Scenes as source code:

######

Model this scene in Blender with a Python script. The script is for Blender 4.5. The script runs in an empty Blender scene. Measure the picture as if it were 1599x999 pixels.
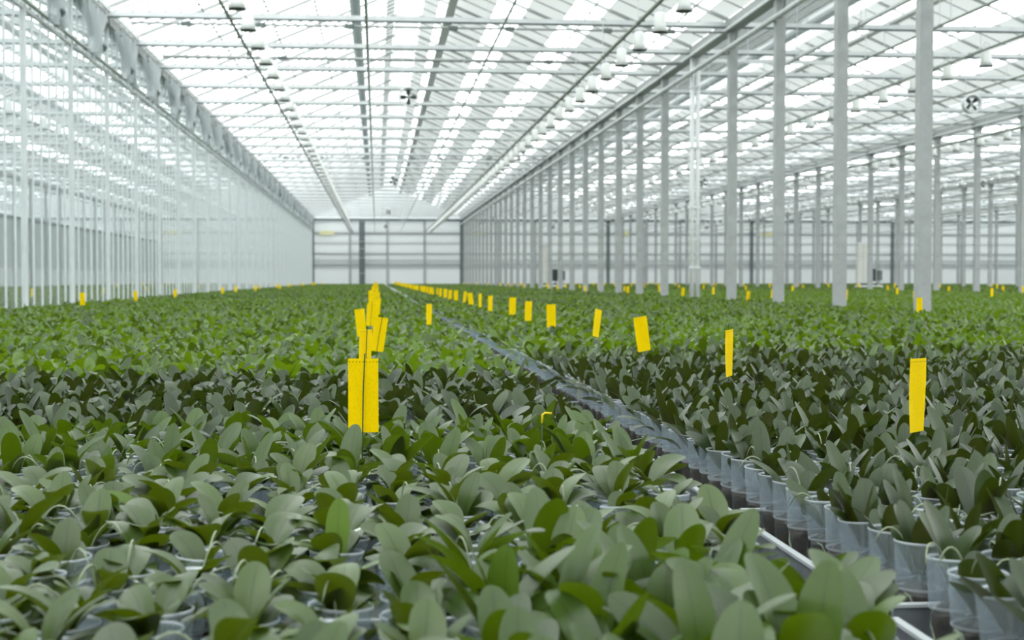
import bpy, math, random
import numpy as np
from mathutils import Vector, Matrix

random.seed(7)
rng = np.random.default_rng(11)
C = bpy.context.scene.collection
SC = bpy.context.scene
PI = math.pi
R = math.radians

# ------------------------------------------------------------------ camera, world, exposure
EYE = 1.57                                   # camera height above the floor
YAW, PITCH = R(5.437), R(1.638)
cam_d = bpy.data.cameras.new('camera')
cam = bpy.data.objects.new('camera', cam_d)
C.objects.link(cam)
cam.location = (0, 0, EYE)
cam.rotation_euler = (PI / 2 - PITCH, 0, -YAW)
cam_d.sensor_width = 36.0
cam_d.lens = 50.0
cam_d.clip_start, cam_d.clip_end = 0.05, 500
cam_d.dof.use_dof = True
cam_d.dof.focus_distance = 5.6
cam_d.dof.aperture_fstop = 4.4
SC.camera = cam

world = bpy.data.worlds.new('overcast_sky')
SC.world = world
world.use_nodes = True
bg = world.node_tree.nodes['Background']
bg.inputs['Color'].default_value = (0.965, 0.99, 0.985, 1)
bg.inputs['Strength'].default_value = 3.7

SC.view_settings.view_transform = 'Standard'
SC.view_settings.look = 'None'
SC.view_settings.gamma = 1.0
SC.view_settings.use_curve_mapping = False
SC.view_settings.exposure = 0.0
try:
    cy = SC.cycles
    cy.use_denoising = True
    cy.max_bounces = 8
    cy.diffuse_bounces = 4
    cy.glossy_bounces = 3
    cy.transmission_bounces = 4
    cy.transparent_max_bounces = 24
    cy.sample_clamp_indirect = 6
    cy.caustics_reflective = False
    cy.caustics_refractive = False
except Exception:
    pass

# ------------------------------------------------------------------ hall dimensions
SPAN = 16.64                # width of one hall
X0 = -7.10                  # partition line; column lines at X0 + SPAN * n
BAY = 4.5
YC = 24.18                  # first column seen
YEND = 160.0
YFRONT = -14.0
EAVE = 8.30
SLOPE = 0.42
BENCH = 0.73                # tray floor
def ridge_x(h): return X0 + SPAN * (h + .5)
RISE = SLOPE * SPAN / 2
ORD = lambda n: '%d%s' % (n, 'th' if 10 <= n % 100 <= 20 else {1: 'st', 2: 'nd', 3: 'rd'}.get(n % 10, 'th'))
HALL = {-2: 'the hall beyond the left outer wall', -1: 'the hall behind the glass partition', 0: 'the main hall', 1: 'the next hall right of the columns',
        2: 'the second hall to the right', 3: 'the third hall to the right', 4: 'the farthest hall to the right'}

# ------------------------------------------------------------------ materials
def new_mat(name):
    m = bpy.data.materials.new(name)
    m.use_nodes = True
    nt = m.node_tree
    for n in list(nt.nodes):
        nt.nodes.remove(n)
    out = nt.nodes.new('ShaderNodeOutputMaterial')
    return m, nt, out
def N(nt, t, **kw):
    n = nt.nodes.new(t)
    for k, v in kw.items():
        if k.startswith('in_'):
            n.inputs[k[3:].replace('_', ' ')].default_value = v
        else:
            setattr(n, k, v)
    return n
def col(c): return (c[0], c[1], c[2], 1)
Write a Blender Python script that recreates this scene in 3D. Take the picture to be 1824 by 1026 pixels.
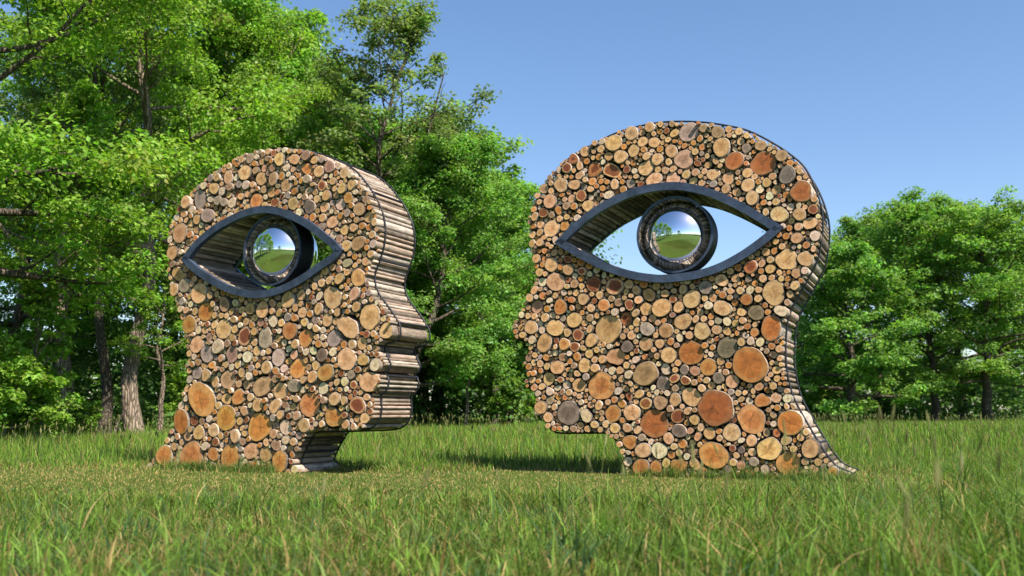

######

TASK PROMPT:
Write out each entry exactly as given, but skip the pictures.

EXERCISE RESULT:
Model this scene in Blender with a Python script. The script is for Blender 4.5. The script runs in an empty Blender scene. Measure the picture as if it were 1599x999 pixels.
import bpy, math, random
import numpy as np
from mathutils import Vector, Matrix

random.seed(7)
rng = np.random.default_rng(11)
C = bpy.context.scene.collection
SC = bpy.context.scene
PI = math.pi
R = math.radians

# ------------------------------------------------------------------ camera, world, exposure
EYE = 1.57                                   # camera height above the floor
YAW, PITCH = R(5.437), R(1.638)
cam_d = bpy.data.cameras.new('camera')
cam = bpy.data.objects.new('camera', cam_d)
C.objects.link(cam)
cam.location = (0, 0, EYE)
cam.rotation_euler = (PI / 2 - PITCH, 0, -YAW)
cam_d.sensor_width = 36.0
cam_d.lens = 50.0
cam_d.clip_start, cam_d.clip_end = 0.05, 500
cam_d.dof.use_dof = True
cam_d.dof.focus_distance = 5.6
cam_d.dof.aperture_fstop = 4.4
SC.camera = cam

world = bpy.data.worlds.new('overcast_sky')
SC.world = world
world.use_nodes = True
bg = world.node_tree.nodes['Background']
bg.inputs['Color'].default_value = (0.965, 0.99, 0.985, 1)
bg.inputs['Strength'].default_value = 3.7

SC.view_settings.view_transform = 'Standard'
SC.view_settings.look = 'None'
SC.view_settings.gamma = 1.0
SC.view_settings.use_curve_mapping = False
SC.view_settings.exposure = 0.0
try:
    cy = SC.cycles
    cy.use_denoising = True
    cy.max_bounces = 8
    cy.diffuse_bounces = 4
    cy.glossy_bounces = 3
    cy.transmission_bounces = 4
    cy.transparent_max_bounces = 24
    cy.sample_clamp_indirect = 6
    cy.caustics_reflective = False
    cy.caustics_refractive = False
except Exception:
    pass

# ------------------------------------------------------------------ hall dimensions
SPAN = 16.64                # width of one hall
X0 = -7.10                  # partition line; column lines at X0 + SPAN * n
BAY = 4.5
YC = 24.18                  # first column seen
YEND = 160.0
YFRONT = -14.0
EAVE = 8.30
SLOPE = 0.42
BENCH = 0.73                # tray floor
def ridge_x(h): return X0 + SPAN * (h + .5)
RISE = SLOPE * SPAN / 2
ORD = lambda n: '%d%s' % (n, 'th' if 10 <= n % 100 <= 20 else {1: 'st', 2: 'nd', 3: 'rd'}.get(n % 10, 'th'))
HALL = {-2: 'the hall beyond the left outer wall', -1: 'the hall behind the glass partition', 0: 'the main hall', 1: 'the next hall right of the columns',
        2: 'the second hall to the right', 3: 'the third hall to the right', 4: 'the farthest hall to the right'}

# ------------------------------------------------------------------ materials
def new_mat(name):
    m = bpy.data.materials.new(name)
    m.use_nodes = True
    nt = m.node_tree
    for n in list(nt.nodes):
        nt.nodes.remove(n)
    out = nt.nodes.new('ShaderNodeOutputMaterial')
    return m, nt, out
def N(nt, t, **kw):
    n = nt.nodes.new(t)
    for k, v in kw.items():
        if k.startswith('in_'):
            n.inputs[k[3:].replace('_', ' ')].default_value = v
        else:
            setattr(n, k, v)
    return n
def col(c): return (c[0], c[1], c[2], 1)
Write a Blender Python script that recreates this scene in 3D. Take the picture to be 1824 by 1026 pixels.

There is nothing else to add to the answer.